10Le temps est donc venu du « désaveuglement », ultime partie de ce surprenant ouvrage. Tout d’abord, pour agir en ce sens, il va falloir que le lecteur lise (ou accepte de relire) certains romans d’Agatha Christie dans lesquels elle offre finalement les clefs des meurtres, notamment A.B.C. contre Poirot (1938). Le meurtrier attire le détective sur une piste qui le mènerait à l’assassin, mais l’évidence pour Poirot n’est pas celle du lecteur. En déplaçant son regard de quelques centimètres, celui‑ci parvient à « voir » au-delà de l’évidence même et à désigner finalement le coupable.
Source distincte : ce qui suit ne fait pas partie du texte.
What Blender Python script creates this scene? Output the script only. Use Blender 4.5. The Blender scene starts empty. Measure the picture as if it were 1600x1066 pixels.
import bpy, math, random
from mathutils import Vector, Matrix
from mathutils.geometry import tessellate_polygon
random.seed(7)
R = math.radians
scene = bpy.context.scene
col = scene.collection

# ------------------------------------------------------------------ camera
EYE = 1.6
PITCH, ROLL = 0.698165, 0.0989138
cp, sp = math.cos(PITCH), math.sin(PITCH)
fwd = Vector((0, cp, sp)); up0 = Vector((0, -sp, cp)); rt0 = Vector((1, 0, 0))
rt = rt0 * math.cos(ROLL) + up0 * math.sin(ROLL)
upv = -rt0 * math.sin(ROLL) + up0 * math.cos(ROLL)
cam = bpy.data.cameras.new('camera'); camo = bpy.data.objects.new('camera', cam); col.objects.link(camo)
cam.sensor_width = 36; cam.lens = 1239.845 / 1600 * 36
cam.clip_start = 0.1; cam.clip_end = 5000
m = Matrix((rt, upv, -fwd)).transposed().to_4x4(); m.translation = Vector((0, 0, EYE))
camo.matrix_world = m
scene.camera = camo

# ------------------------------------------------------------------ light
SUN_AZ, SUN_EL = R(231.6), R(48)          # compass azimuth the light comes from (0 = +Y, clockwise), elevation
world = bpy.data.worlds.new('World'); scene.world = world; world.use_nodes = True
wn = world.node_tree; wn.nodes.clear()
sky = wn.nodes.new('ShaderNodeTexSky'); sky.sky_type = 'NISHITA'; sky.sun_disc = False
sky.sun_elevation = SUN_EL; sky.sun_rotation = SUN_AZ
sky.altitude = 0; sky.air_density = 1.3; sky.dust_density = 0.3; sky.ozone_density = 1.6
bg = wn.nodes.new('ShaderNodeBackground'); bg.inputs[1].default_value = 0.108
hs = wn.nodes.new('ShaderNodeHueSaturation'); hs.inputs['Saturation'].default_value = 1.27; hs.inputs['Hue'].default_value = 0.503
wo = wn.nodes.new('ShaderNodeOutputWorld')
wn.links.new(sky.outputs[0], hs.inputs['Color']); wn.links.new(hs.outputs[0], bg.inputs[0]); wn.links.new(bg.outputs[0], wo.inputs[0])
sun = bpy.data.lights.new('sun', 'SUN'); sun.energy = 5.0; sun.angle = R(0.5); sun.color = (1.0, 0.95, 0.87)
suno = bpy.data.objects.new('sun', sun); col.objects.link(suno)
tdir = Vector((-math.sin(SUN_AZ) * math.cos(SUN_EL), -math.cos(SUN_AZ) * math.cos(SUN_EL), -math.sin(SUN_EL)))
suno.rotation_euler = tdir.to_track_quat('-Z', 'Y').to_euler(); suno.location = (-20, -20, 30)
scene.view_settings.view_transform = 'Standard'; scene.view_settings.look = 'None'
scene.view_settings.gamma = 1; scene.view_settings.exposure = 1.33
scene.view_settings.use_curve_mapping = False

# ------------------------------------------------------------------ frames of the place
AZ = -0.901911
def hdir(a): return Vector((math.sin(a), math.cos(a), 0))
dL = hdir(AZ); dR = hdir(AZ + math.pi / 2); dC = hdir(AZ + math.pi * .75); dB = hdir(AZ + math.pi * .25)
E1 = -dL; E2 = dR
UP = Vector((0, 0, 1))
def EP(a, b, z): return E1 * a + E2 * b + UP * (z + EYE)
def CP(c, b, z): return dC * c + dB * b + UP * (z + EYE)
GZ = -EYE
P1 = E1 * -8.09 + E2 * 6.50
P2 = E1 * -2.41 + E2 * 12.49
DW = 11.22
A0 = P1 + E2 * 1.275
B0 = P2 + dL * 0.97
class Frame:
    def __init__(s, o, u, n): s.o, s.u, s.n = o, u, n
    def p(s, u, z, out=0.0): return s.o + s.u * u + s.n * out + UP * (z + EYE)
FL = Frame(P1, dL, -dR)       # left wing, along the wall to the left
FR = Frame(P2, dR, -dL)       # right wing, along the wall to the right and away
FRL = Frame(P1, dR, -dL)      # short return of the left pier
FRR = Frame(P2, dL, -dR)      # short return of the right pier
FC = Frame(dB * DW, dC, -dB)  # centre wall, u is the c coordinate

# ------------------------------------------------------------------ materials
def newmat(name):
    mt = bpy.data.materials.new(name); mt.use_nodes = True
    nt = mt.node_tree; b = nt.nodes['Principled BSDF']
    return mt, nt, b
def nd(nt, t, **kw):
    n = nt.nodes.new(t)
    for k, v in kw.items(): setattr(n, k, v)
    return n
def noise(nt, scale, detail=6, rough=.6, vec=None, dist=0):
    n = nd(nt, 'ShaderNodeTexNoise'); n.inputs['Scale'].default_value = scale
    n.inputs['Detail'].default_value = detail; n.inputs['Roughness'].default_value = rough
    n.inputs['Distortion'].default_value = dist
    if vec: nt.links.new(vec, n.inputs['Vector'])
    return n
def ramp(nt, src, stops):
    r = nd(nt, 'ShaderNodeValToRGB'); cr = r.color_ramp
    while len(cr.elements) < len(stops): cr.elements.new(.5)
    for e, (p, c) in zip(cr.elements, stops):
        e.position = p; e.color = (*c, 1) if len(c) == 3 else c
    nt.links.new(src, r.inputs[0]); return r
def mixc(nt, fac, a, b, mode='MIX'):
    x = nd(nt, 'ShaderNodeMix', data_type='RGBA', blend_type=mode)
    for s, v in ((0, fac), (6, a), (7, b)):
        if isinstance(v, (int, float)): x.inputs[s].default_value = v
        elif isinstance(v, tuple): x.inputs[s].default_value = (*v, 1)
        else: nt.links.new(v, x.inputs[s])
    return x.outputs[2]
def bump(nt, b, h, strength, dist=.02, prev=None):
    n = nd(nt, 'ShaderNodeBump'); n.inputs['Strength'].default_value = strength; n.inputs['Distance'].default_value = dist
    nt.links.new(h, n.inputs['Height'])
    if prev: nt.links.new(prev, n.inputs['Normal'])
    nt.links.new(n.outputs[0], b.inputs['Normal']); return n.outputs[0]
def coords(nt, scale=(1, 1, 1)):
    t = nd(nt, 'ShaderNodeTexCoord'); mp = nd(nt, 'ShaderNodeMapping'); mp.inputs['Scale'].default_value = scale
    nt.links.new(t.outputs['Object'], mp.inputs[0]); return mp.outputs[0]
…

11Si « la forêt empêche de voir les arbres » (p. 137), comme s’en souvient Poirot, est ce premier désaveuglement, le second nous obligerait à re‑considérer les cadavres, les dix, par conséquent. Un noyé, un homme dont la tête est littéralement « fracassée » (« crushed in ») par la défenestration d’une lourde pendule en forme d’ours, trois personnages empoisonnés, une suicidée, deux tués par balle, un autre par un coup de hache à la tête…Ils sont, a priori, tous bel et bien morts. Pourtant, l’un(e) d’eux/elles ment comme l’affirme à plusieurs reprises Agatha Christie, qui connaît aussi le coupable. Pourtant encore, l’une des circonstances aurait aussi pu mettre sur la piste du/de la faux(sse) mort(e), car différente des autres et de surcroît flagrante (a posteriori, évidemment). Enfin, et c’est aussi là tout l’intérêt du livre de Pierre Bayard, il faudrait considérer les romans d’Agatha Christie dans leur ensemble pour en saisir toute l’étendue. Car, en fait, l’écrivaine livre la solution des meurtres de l’Île du Nègre dans un autre roman qui paraîtra deux ans après Dix petits nègres. Ce roman est Evil under the sun que Pierre Bayard traduit judicieusement, comme Guy Hamilton qui en a réalisé le film en 1982, Meurtre au soleil alors même qu’il a paru en France sous le titre Les Vacances d’Hercule Poirot. Deux points communs pourront alors être soulevés : ils se passent tous les deux sur une île et mettent en scène de faux cadavres, qui ne sont en réalité que les meurtrier(e)s. Ce second point commun cristallise alors la question des corps et de leurs positions au cœur même de la narration. Ne serait-ce pas ici justement « la clef invisible » dont parlait le narrateur ?… Le mystère restera mystère. Aux lecteurs à présent de lire ou de relire Dix petits nègres, car après la lecture de l’ouvrage de Pierre Bayard tout devient limpide et évident jusqu’au motif de tous ces meurtres, qui nous fait dire pour la seconde fois : « Élémentaire mon cher Pierre Bayard ! ».